Monday, November 21, 2016

Elvis Costello and the Attractions, "Night Rally"


As I always do in times of depression and stress, I have turned to music these past trying weeks. I remembered last night the late 70s-early 80s Elvis Costello tunes referencing fascism. There was a rise of racist nationalism in the late 70s akin to what we're seeing in the world now, which he decried, along with the rise of Thatcherism. His songs drew a straight line from the history of the 1930s and 1940s to his time, forcing the listener out of their complacency.

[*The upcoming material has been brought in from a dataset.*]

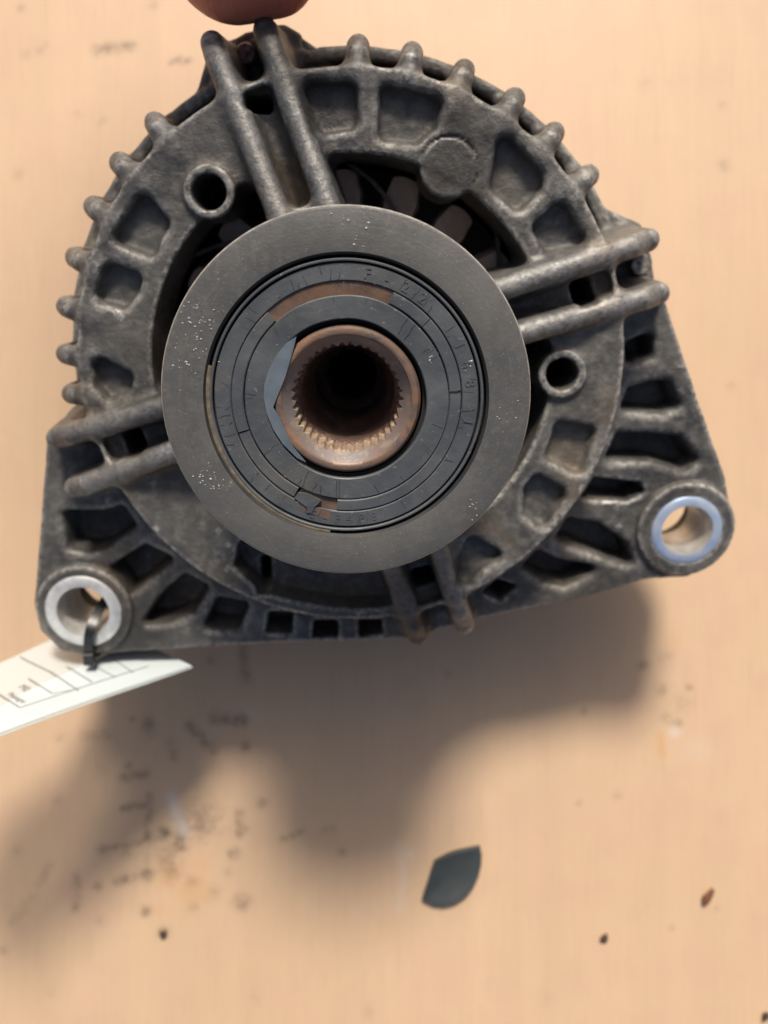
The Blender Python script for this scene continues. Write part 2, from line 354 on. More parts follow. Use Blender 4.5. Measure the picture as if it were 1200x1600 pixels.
M_SHARD = mat_plain('shard_plastic', (.042, .050, .053), .34, 0, (.055, .062, .064), 150, .0001)
M_SKIN = mat_skin()
M_NAIL = mat_plain('nail', (.50, .27, .21), .3)
M_CLOTH = mat_plain('navy_cloth', (.03, .04, .07), .9, 0, (.045, .055, .085), 500, .0003)
M_CRUMB = mat_plain('dirt_crumb', (.045, .032, .024), .9, 0, (.09, .05, .03), 900)
M_CRUMBR = mat_plain('reddish_crumb', (.20, .065, .03), .8, 0, (.05, .03, .022), 500)

# ---------------------------------------------------------------- alternator frame (u, v, w): w runs along the shaft to the camera
ZOFF = 105.0
U = Vector((0.99989488, 0.00423537, -0.01386698))
V = Vector((0.0, 0.95638559, 0.29210718))
N = Vector((0.01449936, -0.29207647, 0.95628505))
P0 = Vector((-6.27, 18.50, CAM_H - 134.1))
def w2world(u, v, w): return P0 + U*u + V*v + N*w
base_pt = (P0 - N*ZOFF) * MM
ALT_M = Matrix(((U.x, V.x, N.x, base_pt.x), (U.y, V.y, N.y, base_pt.y), (U.z, V.z, N.z, base_pt.z), (0, 0, 0, 1)))

def tag(o, label=None, cat=None, group=None, kind=None):
    for k, v in (('label', label), ('category', cat), ('group', group), ('kind', kind)):
        if v: o[k] = v
    return o

def make_mesh(name, verts, faces, mats, fmat=None, normals=None, smooth=True, sharp=None):
    me = bpy.data.meshes.new(name)
    if isinstance(faces, np.ndarray):
        nv, nf, q = len(verts), len(faces), faces.shape[1]
        me.vertices.add(nv); me.vertices.foreach_set('co', np.asarray(verts, np.float32).ravel())
        me.loops.add(nf*q); me.loops.foreach_set('vertex_index', faces.astype(np.int32).ravel())
        me.polygons.add(nf)
        me.polygons.foreach_set('loop_start', np.arange(0, nf*q, q, dtype=np.int32))
        me.update(calc_edges=True); me.validate()
    else:
        me.from_pydata([tuple(v) for v in verts], [], faces); me.update()
    for m in (mats if isinstance(mats, (list, tuple)) else [mats]): me.materials.append(m)
    if fmat is not None: me.polygons.foreach_set('material_index', np.asarray(fmat, np.int32))
    me.polygons.foreach_set('use_smooth', np.full(len(me.polygons), smooth))
    if sharp: me.set_sharp_from_angle(angle=R(sharp))
    if normals is not None: me.normals_split_custom_set_from_vertices([tuple(x) for x in normals])
    return me

def add_obj(name, me, parent=None):
    o = bpy.data.objects.new(name, me); col.objects.link(o)
    if parent: o.parent = parent
    return o

def alt_part(name, verts, faces, mats, parent, **kw):
    """verts in alternator millimetres"""
    v = np.asarray(verts, float).copy(); v[:, 2] += ZOFF
    return add_obj(name, make_mesh(name, v*MM, faces, mats, **kw), parent)

def lathe(profile, n=128, cx=0, cy=0, closed=False, mats=None, a0=0, a1=360):
    full = abs(a1-a0) >= 359.9
    m = n if full else n+1
    th = np.radians(np.linspace(a0, a1, n, endpoint=False) if full else np.linspace(a0, a1, n+1))
    V_, F_, K_ = [], [], []
    for r, z in profile:
        V_ += [(cx+r*math.cos(t), cy+r*math.sin(t), z) for t in th]
    L = len(profile)
    for i in range(L if closed else L-1):
        j = (i+1) % L
        for k in range(n):
            k2 = (k+1) % m if full else k+1
            F_.append((i*m+k, i*m+k2, j*m+k2, j*m+k)); K_.append(mats[i] if mats else 0)
    if not full and closed:
        F_.append(tuple(i*m for i in range(L))); K_.append(0)
        F_.append(tuple(i*m+n for i in reversed(range(L)))); K_.append(0)
    return V_, F_, K_

def fix_normals(o):
    import bmesh
    bm = bmesh.new(); bm.from_mesh(o.data); bmesh.ops.recalc_face_normals(bm, faces=bm.faces); bm.to_mesh(o.data); bm.free()
    return o

def prism(poly, z0, z1):
    n = len(poly)
    V_ = [(x, y, z1) for x, y in poly] + [(x, y, z0) for x, y in poly]
    F_ = [tuple(range(n)), tuple(range(2*n-1, n-1, -1))] + [(i, n+i, n+(i+1) % n, (i+1) % n) for i in range(n)]
    return V_, F_

# ---------------------------------------------------------------- distance fields and surface nets
def smin(a, b, k):
    h = np.clip(.5+.5*(b-a)/k, 0, 1); return b+(a-b)*h-k*h*(1-h)
def smax(a, b, k): return -smin(-a, -b, k)
def ext(d2, z, z0, z1, rr=.8):
    a = d2+rr; b = np.abs(z-(z0+z1)/2)-(z1-z0)/2+rr
    a, b = np.broadcast_arrays(a, b)
    return np.minimum(np.maximum(a, b), 0)+np.sqrt(np.maximum(a, 0)**2+np.maximum(b, 0)**2)-rr
def poly2(x, y, pts):
    x, y = np.broadcast_arrays(x, y)
    d = np.full(x.shape, 1e18); s = np.ones(x.shape)
    n = len(pts)
    for i in range(n):
        ax, ay = pts[i]; bx, by = pts[i-1]
        ex, ey = bx-ax, by-ay; wx, wy = x-ax, y-ay
        t = np.clip((wx*ex+wy*ey)/(ex*ex+ey*ey+1e-12), 0, 1)
        d = np.minimum(d, (wx-ex*t)**2+(wy-ey*t)**2)
        c1, c2, c3 = y >= ay, y < by, ex*wy > ey*wx
        s = np.where((c1 & c2 & c3) | (~c1 & ~c2 & ~c3), -s, s)
    return s*np.sqrt(d)
def shrink(pts, a):
    cx = sum(p[0] for p in pts)/len(pts); cy = sum(p[1] for p in pts)/len(pts)
    o = []
    for x, y in pts:
        l = math.hypot(x-cx, y-cy); o.append((x-(x-cx)/l*a, y-(y-cy)/l*a))
    return o
def seg3(x, y, z, a, b, ra, rb):
    ax, ay, az = a; dx, dy, dz = b[0]-ax, b[1]-ay, b[2]-az
    t = np.clip(((x-ax)*dx+(y-ay)*dy+(z-az)*dz)/(dx*dx+dy*dy+dz*dz), 0, 1)
    return np.sqrt((x-ax-dx*t)**2+(y-ay-dy*t)**2+(z-az-dz*t)**2)-(ra+(rb-ra)*t)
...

"Night Rally," which closed out 1978's This Year's Model, was a reaction to the fascistic National Front, which was then brazenly parading down the city streets England. Unlike the rest of the album, which is dynamic and rhythmic, "Night Rally" starts as a slow, dirge-like march with Costello's vocals foregrounded. It is a grim start, the first verse ending with the lines: "They're putting all the names in the forbidden book/ I know what they're doing but I don't want to look." The chorus lifts the song upward, the intensity increasing: "You think they're so dumb/ You think they're so funny/ Wait until they got you running to the night rally." It's a warning: these ridiculous people marching in the streets could just win. As the song rises and rises, Costello's voice getting louder, he tosses off a line about "a melody to get you singing in the showers" which I've taken to be a clear death camp reference. The dirge becomes a rousing jeremiad against complacency in the face of evil, but then goes into a strange echo at the end, a sign that resistance may indeed be futile.

Most people think this is a minor Costello song, but it's always been one of my favorites. The vocal has such passion, the passion of a man crazed by the thought that others fail to see the heinous threat right in front of their faces, and frightened that the soft ones will get swept up with the fascist mob. It's a feeling that I've had a lot lately.